The comedian Sandman sounds like Bernie Fraser but isn’t a former RBA governor. Somewhat similarly, AWB’s version of very expensive “risk consultant” Peter Sandman isn’t quite the same as the picture this Sandman paints of himself.
One of the endlessly fascinating insights the Cole inquiry has provided into AWB’s internal disarray concerns the hiring of Sandman when the board realised its good ship had hit an iceberg and was taking on water fast. The Smage account shows AWB company secretary Dr Richard Fuller – a fella who seems to have a little trouble with document retention – portraying Sandman as someone who believes in “over-apologising”:
Dr Fuller said Mr Sandman was hired last December and devised a plan for AWB to handle the fallout from the UN report and the federal government’s decision to set up a royal commission into the wheat exporter’s activities in Iraq.
“He had a thesis about how to manage these things, and it was essentially to over-apologise; to apologise for things that had happened, to cover the ground and in fact to go further than was necessary, and that was in the interests of the corporation to do that, in terms of its public reputation and its recovery from events such as this,” he said.
Dr Fuller said several drafts of the apology were worked on by Mr Sandman and AWB staff, including himself.

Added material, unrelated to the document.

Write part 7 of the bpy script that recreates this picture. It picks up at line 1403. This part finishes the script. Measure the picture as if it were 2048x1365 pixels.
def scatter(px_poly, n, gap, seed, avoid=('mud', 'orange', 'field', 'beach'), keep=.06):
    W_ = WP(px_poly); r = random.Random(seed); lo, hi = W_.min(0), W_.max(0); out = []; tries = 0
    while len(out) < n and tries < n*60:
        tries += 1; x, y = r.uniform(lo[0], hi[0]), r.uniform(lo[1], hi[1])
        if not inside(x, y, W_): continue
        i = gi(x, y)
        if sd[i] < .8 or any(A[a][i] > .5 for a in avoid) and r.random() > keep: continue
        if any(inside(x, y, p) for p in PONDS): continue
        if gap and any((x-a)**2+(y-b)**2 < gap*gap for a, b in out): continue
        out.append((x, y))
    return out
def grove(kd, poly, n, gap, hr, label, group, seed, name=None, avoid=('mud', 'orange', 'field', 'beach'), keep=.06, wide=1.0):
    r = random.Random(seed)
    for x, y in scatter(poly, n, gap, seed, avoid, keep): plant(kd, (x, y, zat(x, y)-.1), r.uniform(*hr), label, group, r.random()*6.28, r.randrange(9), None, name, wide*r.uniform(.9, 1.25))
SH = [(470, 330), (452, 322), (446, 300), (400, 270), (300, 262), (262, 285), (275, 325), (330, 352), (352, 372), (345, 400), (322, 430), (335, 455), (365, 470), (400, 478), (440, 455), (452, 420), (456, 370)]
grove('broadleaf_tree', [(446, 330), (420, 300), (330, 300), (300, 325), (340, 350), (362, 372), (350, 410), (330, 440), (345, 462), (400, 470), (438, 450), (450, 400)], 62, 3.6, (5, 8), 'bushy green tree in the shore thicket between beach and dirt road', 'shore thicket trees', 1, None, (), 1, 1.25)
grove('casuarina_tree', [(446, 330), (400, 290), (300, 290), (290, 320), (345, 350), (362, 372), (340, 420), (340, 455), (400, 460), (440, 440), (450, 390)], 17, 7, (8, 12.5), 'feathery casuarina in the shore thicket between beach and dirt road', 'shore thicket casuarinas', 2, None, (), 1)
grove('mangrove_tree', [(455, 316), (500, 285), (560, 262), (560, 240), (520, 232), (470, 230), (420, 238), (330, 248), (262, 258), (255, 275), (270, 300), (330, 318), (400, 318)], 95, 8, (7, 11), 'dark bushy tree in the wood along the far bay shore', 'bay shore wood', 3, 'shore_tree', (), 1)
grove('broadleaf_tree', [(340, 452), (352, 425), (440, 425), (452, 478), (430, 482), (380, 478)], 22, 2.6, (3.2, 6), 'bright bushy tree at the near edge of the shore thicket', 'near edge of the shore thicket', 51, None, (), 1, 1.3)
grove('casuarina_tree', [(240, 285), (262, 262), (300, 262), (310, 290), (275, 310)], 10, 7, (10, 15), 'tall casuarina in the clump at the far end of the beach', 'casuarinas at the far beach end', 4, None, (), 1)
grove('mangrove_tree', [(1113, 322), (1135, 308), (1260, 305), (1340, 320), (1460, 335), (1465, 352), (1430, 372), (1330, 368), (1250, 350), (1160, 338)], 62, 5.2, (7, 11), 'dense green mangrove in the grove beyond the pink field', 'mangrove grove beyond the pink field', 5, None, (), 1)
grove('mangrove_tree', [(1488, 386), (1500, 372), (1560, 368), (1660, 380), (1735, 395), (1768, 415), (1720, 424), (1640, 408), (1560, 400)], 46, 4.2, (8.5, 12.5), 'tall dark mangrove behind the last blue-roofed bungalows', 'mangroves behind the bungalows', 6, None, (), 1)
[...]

AWB is desperate to keep that unreleased “apology” secret. After paying a fortune for Sandman’s time, they didn’t take his advice. To see how expensive Sandman is, check the US dollars at his website:
My current fee for outrage management work is $650 an hour plus expenses (first-class airfare, hotels, meals, and ground transportation). I charge the same rate whether the time is spent preparing, speaking, consulting, or travelling. (I don’t charge sleeping time!) The hourly rate goes down to $600 for clients who guarantee a minimum of 40 hours over a 12-month period, to $550 for clients who guarantee an 80-hour minimum, and to $500 for clients who guarantee a 120-hour minimum. I am always willing to translate this hourly rate into a flat fee, based on our joint estimate of how much time the job will take.)
If you go beyond the fees and read Sandman’s risk consultancy papers, you don’t find a policy of “over-apologising” as Dr Fuller suggests. There are various degrees of dealing with the “outrage industries” as Sandman calls journalists and their fellow travellers, but “over-apologising” isn’t one of them.
Sandman is the subject of a feature in the current issue of Time on how the US government is dealing publicly with bird flu policy. It includes this paragraph:
Sandman argues that it’s hard to rouse folks from their usual day-to-day routine to prepare for a new threat without also triggering alarm. Besides, a little bit of panic helps folks prepare emotionally for what the future may hold. It’s a necessary kind of “adjustment reaction,” he says, that allows folks to think about what they can and cannot do, so that when the crisis comes they don’t just dissolve into despair and inaction.
Maybe that’s what Sandman was doing inside AWB – giving the headless chook board and dubious management some “adjustment reaction”. Sorry, Pete, it looks like it didn’t work.